Vor dem Eindruck des russischen Angriffskriegs gegen die Ukraine hatte Schweden im Mai 2022 ebenso wie Finnland die Mitgliedschaft in der Nato beantragt. Finnland ist seit Anfang April Mitglied, Schweden fehlt dagegen weiter die Zustimmung der Türkei und Ungarns. Erdogan hatte kürzlich die Zustimmung zum Beitritt Schwedens bis zum Nato-Gipfel in Zweifel gezogen und Schweden erneut vorgeworfen, nicht entschieden genug gegen „Terrororganisationen“ vorzugehen. Schweden hatte vor kurzem seine Terrorgesetze verschärft, das Oberste Gericht des Landes hatte danach die erste Auslieferung eines PKK-Anhängers an die Türkei genehmigt.

Ukraine-Hilfe auf Stärkung der Kampfkraft konzentrieren

Scholz bekräftigte auch, dass ein Beitritt der Ukraine zu dem Bündnis vor einem Ende des russischen Angriffskriegs gegen die Ukraine nicht infrage kommt. Das habe auch die ukrainische Regierung selbst festgestellt. „Deshalb werbe ich dafür, dass wir uns in Vilnius auf das konzentrieren, was jetzt absolute Priorität hat: Nämlich die tatsächliche Kampfkraft der Ukraine zu stärken.“

Beim Gipfel wird es darum gehen, wie die Ukraine an die Nato herangeführt werden kann und welche Sicherheitsgarantien ihr nach einem Ende des Kriegs gegeben werden können. Zu der von der Ukraine gewünschten formellen Einladung in die Nato wird es aber voraussichtlich nicht kommen.
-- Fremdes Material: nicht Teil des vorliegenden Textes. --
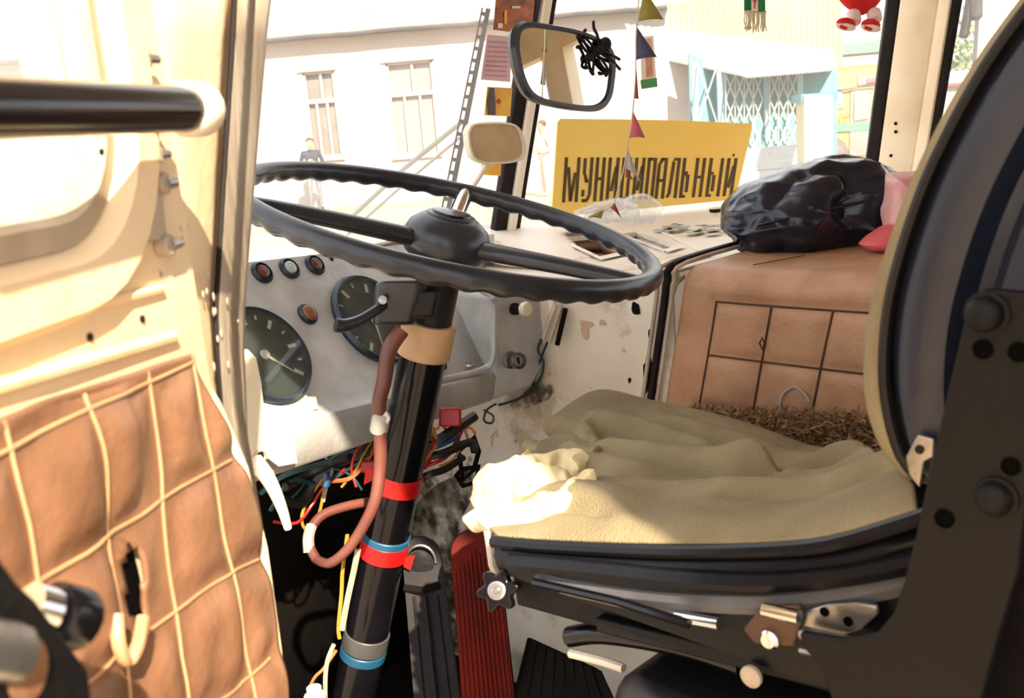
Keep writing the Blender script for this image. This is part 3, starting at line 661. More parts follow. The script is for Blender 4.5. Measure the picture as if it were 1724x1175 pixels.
# knobs on the end block
ax = V((-0.18, -1, 0.02)).normalized()
p = PY(866, 520, 1.028); p2 = PY(899, 521, 0.985); axk = (p2-p).normalized()
o = obj(MB().lathe(p, axk, [(0.009, -0.004), (0.009, 0.004), (0.006, 0.005), (0.006, 0.02)], 14), 'pull_switch', 'rubber', da)
obj(MB().lathe(p+axk*0.02, axk, [(0.006, 0), (0.0105, 0.001), (0.0115, 0.005), (0.0095, 0.010), (0.004, 0.011)], 18), 'knob_cap', 'ivory', o)
p = PY(860, 606, 1.028); p2 = PY(882, 608, 0.985); axk = (p2-p).normalized()
o = obj(MB().lathe(p, axk, [(0.013, -0.006), (0.013, 0.004), (0.010, 0.006), (0.010, 0.022), (0.0125, 0.023), (0.0125, 0.030), (0.009, 0.031), (0.008, 0.027)], 20), 'ignition_lock', 'steel', da, label='steel ignition lock barrel')
obj(MB().box(p+axk*0.029, (0.0012, 0, 0), (0, 0, 0.005), axk*0.001), 'key_slot', 'rubber', o)
for px, py, m, h_ in ((745, 615, 'rubber', 0.02), (790, 612, 'steel', 0.007), (526, 682, 'ivory', 0.014)):
    p = DF(px, py+6)
    if h_ > .01: obj(MB().lathe(p, (0, 0, 1), [(0.0065, 0), (0.007, h_*.7), (0.006, h_)], 14), 'stud', m, da)
    else: obj(MB().lathe(p, (0, 0, 1), [(0.008, 0), (0.008, 0.003), (0.004, 0.005), (0.004, 0.007)], 12), 'stud', m, da)
random.seed(9)
for k in range(22):
    px, py = random.choice([(770, 655), (600, 700), (690, 690), (830, 600), (520, 720)]); p = DF(px+random.gauss(0, 14), py-40+random.gauss(0, 5))
    obj(MB().ell(p, GE1*random.uniform(.0008, .002), GE2*random.uniform(.0008, .002), BK*0.0006, 8, 4), 'paint_chip', 'strip', da)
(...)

Der Kanzler sagte der Ukraine erneut Unterstützung zu, solange dies nötig ist. Er verwies darauf, dass sich die zivile und militärische Hilfe Deutschlands inzwischen auf 16,8 Milliarden Euro summiere. Deutschland werde sich bei den Waffenlieferungen weiterhin auf gepanzerte Gefechtsfahrzeuge, Flugabwehrsysteme, Artillerie und die nötige Munition konzentrieren. Damit liefere Deutschland genau das, was die Ukraine bei der laufenden Offensive zur Befreiung ihrer Gebiete am dringendsten benötige.